Optimizing Your PPC Campaigns
Once you’ve collected some initial data, you can begin optimizing your campaigns. Learn from the interactions audiences have with your ads, their behavior on your website or Google Maps, walk-in customer frequency, and A/B tests you ran. Although it might seem complex, having a holistic view of your paid advertising performance will enhance your ability to optimize and increase your returns on ad spends (ROAS). I recommend starting with the following PPC optimization techniques:
- Adjusting your bids based on keywords, audiences, placements, and other applicable variables.
- Refining your audience targeting by narrowing it down to the most profitable audience signals, or broadening your targeting to reach more audiences sharing similar characteristics with your winning audience.
- Updating or modifying your ad creatives and copies based on insights from the best-performing variants in your A/B testing. This strategy consistently reflects a positive impact in the ads I have launched, either through better performance or insightful feedback to the creative and copywriting production.
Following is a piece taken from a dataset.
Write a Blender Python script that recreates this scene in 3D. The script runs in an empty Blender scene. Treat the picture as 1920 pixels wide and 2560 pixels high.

- Consider reallocating your budget between channels based on their performance. For instance, if you notice increased qualified traffic to your website or local store from Google Ads compared to other channels, you might want to allocate a larger budget there and vice versa.
Conclusion
Implementing a successful PPC advertising strategy can be effective growth tool for small businesses. By following this practical guide, and being aware of the multiple touchpoints and overall small business growth trends when you launch your ad campaigns, you can make informed decisions on utilizing paid ad campaigns to reach your target customers, drive traffic and conversions, and ignite your small business growth.